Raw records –
>>>
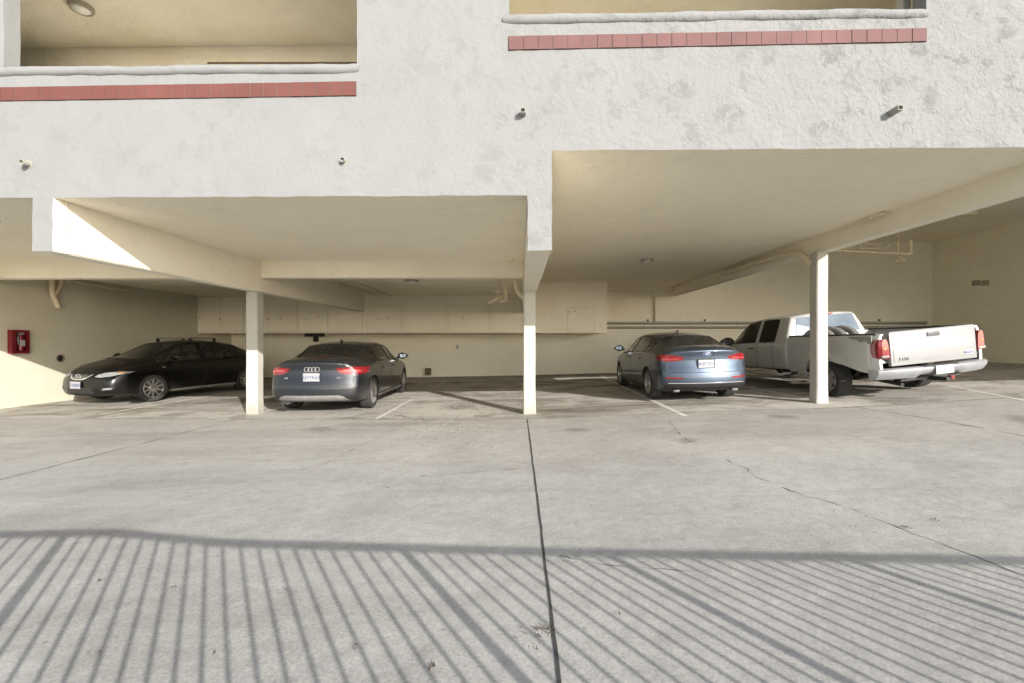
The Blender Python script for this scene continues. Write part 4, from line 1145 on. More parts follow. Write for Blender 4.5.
# --- dark grey sedan with four-ring emblem
M['audi'] = paint('dark_grey_metallic', (.008, .010, .015), .3, .25, damt=.015)
L_ = 4.70
CA = dict(L=L_, W=1.826, roof_w=1.14, roof_z=1.427, paint=M['audi'],
  stations=[0, .10, .30, .52, .72, 1.02, 1.30, 1.50, 1.72, 2.12, 2.40, 2.50, 2.95, 3.25, 3.55, 3.78, 3.98, 4.25, 4.48, 4.62, L_],
  top=[(0, 1.00), (.10, 1.055), (.30, 1.075), (.52, 1.09), (.72, 1.115), (1.02, 1.245), (1.30, 1.345), (1.72, 1.405), (2.3, 1.427), (2.75, 1.405), (3.0, 1.36), (3.35, 1.19), (3.62, 1.03), (3.85, .965), (4.25, .90), (4.48, .82), (4.62, .74), (L_, .62)],
  deck=[(0, 1.00), (.10, 1.055), (.52, 1.09), (.65, 1.10), (3.75, .99), (4.25, .90), (L_, .62)],
  belt=[(0, .90), (.12, .93), (.6, .955), (1.5, .965), (2.5, .945), (3.7, .90), (4.2, .82), (4.5, .72), (L_, .56)],
  plan=[(0, .88), (.10, .93), (.30, .97), (.7, .995), (1.5, 1), (3.4, 1), (4.0, .985), (4.3, .95), (4.5, .88), (4.62, .80), (L_, .68)],
  under=[(0, .30), (.12, .24), (.5, .19), (4.2, .19), (4.6, .22), (L_, .27)],
  rear_prof=[(.2, .06), (.35, .0), (.58, .0), (.64, .045), (.85, .075), (.98, .06), (1.1, .03)], rear_bow=.20,
  front_prof=[(.2, .06), (.4, .0), (.6, .01), (.8, .10)], front_bow=.30,
  bows=[(.60, -.10, .35), (1.40, -.08, .3), (3.0, .10, .3), (3.78, .22, .45)],
  doors=(1.50, 2.45, 3.62), glass=dict(ws=(3.0, 3.78), rw=(.62, 1.34), side=[(1.30, 1.50, 'quarter_window'), (1.50, 2.40, 'side_window'), (2.50, 3.55, 'side_window')]),
  rb=.60, fb=.42, trunk_z=.60, wheels=[(1.03, .325), (3.84, .325)], arch_r=.372, wr=.325, tyre_w=.235, spokes=7, rim=M['rim_dark'], rim_style='split',
  belt_z=.955, seat=(2.42, 1.42), seat_mat=M['seat'], mirror_y=3.30, mirror_mat=M['audi'], handles=(1.72, 2.66))
def set_stations(C):
    # doors and glass are cut at their own stations
    need = set(C['stations'])
    for k in C['doors']: need.add(k)
    for a, b, _ in C['glass']['side']: need |= {a, b}
    need |= {C['glass']['ws'][0], C['glass']['ws'][1], C['glass']['rw'][0], C['glass']['rw'][1], C['rb'], C['L']-C['fb']}
    for (y, z) in C['wheels']: pass
    s = sorted(need); out = [s[0]]
    pri = set(C['doors']) | {v for a, b, _ in C['glass']['side'] for v in (a, b)} | set(C['glass']['ws']) | set(C['glass']['rw']) | {C['rb'], C['L']-C['fb']}
    for v in s[1:]:
        if v-out[-1] < .075:
            if v in pri and out[-1] not in pri: out[-1] = v
            elif v in pri and out[-1] in pri and v-out[-1] > .02: out.append(v)
        else: out.append(v)
    out[-1] = C['L']; C['stations'] = out
set_stations(CA)
a4 = empty('parked_car'); tag(a4, 'dark grey sedan with four rings on its boot, right of the left column', 'car', 'cars parked under the building')
bv = build_sedan(CA, a4)
for q in both([(.50, .80), (.60, .765), (.80, .755), (.92, .78), (.95, .845), (.90, .895), (.70, .905), (.46, .885), (.44, .865)]):
    t = patch('taillight', q, bv, a4, M['red_lens'], off=.008)
    sgn = 1 if q[0][0] > 0 and q[2][0] > 0 else -1
    patch('reflector_band', [(sgn*a, z) for a, z in [(.56, .82), (.84, .80), (.86, .845), (.56, .86)]], bv, a4, M['red_inner'], off=.014, parent=t)
patch('trunk_crease', [(-.46, .815), (.46, .815), (.46, .822), (-.46, .822)], bv, a4, M['black'], off=.003)
patch('diffuser', [(-.68, .27), (.68, .27), (.60, .345), (.50, .375), (-.50, .375), (-.60, .345)], bv, a4, M['rim_dark'], off=.012)
patch('bumper_seam', [(-.86, .60), (.86, .60), (.86, .606), (-.86, .606)], bv, a4, M['black'], off=.003)
bm = bmesh.new()
for k in range(4):
    c = Vector((-.099+.066*k, 0, 0)); n = 20
    add_tube(bm, [c+Vector((.044*math.cos(2*math.pi*i/n), -.0, .044*math.sin(2*math.pi*i/n))) for i in range(n+1)], .0065, 6, caps=False)
h = surf(bv, 0, .865); e = mesh_obj('emblem', bm, M['chrome'], a4, smooth=60); e.location = (0, h.y-.012, .865)
h = surf(bv, 0, .72); plate(a4, 0, h.y-.018, .72, '6JVYK63')
text_mesh('A4', .055, 'badge', M['chrome'], a4, (-.50, surf(bv, -.5, .70).y-.01, .70), (R(90), 0, 0)); text_mesh('2.0T', .045, 'badge', M['chrome'], a4, (.50, surf(bv, .5, .70).y-.01, .70), (R(90), 0, 0))
bm = bmesh.new()
for x in (-.50, -.59): add_lathe(bm, [(.032, 0), (.032, .12), (.025, .12), (.025, .01)], 16, Matrix.Translation((x, .27, .225)) @ Matrix.Rotation(R(90), 4, 'X'))
mesh_obj('exhaust', bm, M['handle_grey'], a4, smooth=40)
patch('brake_strip', [(-.16, 1.075), (.16, 1.075), (.16, 1.09), (-.16, 1.09)], bv, a4, M['red_lens'], off=.006)
antenna(a4, 0, 1.62, 1.398, M['audi']); sill_line(a4, CA, M['rim_dark'])
settle(a4, .78, 1.03, 3.84, -3.93, 8.42, .03)

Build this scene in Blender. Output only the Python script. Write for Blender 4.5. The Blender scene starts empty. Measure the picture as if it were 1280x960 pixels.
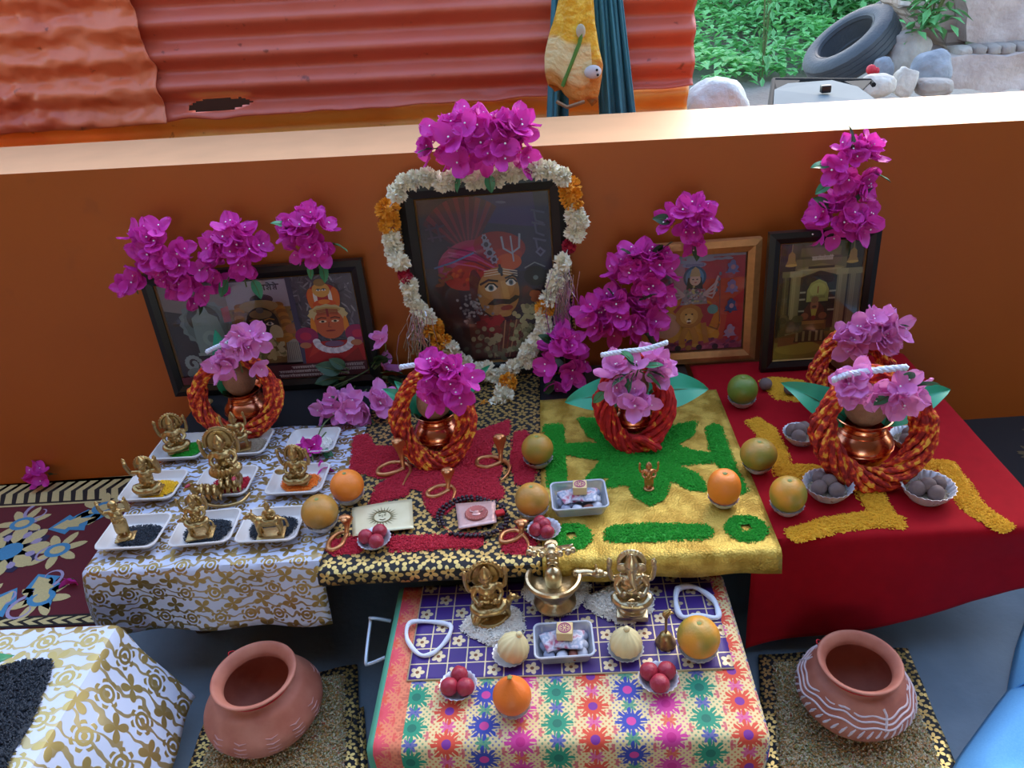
import bpy, bmesh, math, random
from math import sin, cos, pi, radians, hypot, atan2, sqrt, exp
from mathutils import Vector, Matrix, Euler, noise, geometry
V = Vector
random.seed(11)
SC = bpy.context.scene
COL = SC.collection
# ------------------------------------------------------------------ camera
CZ, FPX = 1.30, 960.0
PIT, ROL, YAW = radians(29.7), radians(-5.6), radians(4.15)
f0 = V((-sin(YAW), cos(YAW), 0)); r0 = V((cos(YAW), sin(YAW), 0)); u0 = V((0, 0, 1))
FW = f0*cos(PIT) - u0*sin(PIT); UP_ = f0*sin(PIT) + u0*cos(PIT)
RT = r0*cos(ROL) + UP_*sin(ROL); UP = -r0*sin(ROL) + UP_*cos(ROL)
CAMP = V((0, 0, CZ))
cd = bpy.data.cameras.new('camera'); cam = bpy.data.objects.new('camera', cd); COL.objects.link(cam)
cd.sensor_width = 36; cd.lens = 36*FPX/1280; cd.clip_start = .02; cd.clip_end = 200
m = Matrix((RT, UP, -FW)).transposed().to_4x4(); m.translation = CAMP; cam.matrix_world = m
SC.camera = cam
def ray(x, y): return FW + RT*((x-640)/FPX) - UP*((y-480)/FPX)
def at(x, y, z):                      # where the sight line of a photo point meets height z
    d = ray(x, y); return CAMP + d*((z-CZ)/d.z)
def atY(x, y, Y):                     # ... meets depth Y
    d = ray(x, y); return CAMP + d*(Y/d.y)
def px2m(px, p): return px/FPX*(V(p)-CAMP).dot(FW)
# ------------------------------------------------------------------ object helpers
def tag(o, label, cat, group=None, kind=None):
    if label: o['label'] = label
    if cat: o['category'] = cat
    if group: o['group'] = group
    if kind: o['kind'] = kind
    return o
def thing(name, label, cat, loc=(0,0,0), rz=0, group=None, scale=1):
    o = bpy.data.objects.new(name, None); COL.objects.link(o); o.empty_display_size = .02
    o.location = loc; o.rotation_euler = (0, 0, rz); o.scale = (scale,)*3
    return tag(o, label, cat, group)
def link(name, me, parent=None, loc=None, rot=None, scale=None):
    o = bpy.data.objects.new(name, me); COL.objects.link(o)
    if parent: o.parent = parent
    if loc is not None: o.location = loc
    if rot is not None: o.rotation_euler = rot
    if scale is not None: o.scale = (scale,)*3 if isinstance(scale, (int, float)) else scale
    return o
def orient(zdir, spin=0):
    q = V(zdir).to_track_quat('Z', 'Y'); return (q.to_matrix() @ Matrix.Rotation(spin, 3, 'Z')).to_euler()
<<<
What is expected –
From the data above, copy each line that holds "Write".

Written solution –
The Blender Python script for this scene continues. Write part 4, from line 1145 on. More parts follow. Write for Blender 4.5.
Build this scene in Blender. Output only the Python script. Write for Blender 4.5. The Blender scene starts empty. Measure the picture as if it were 1280x960 pixels.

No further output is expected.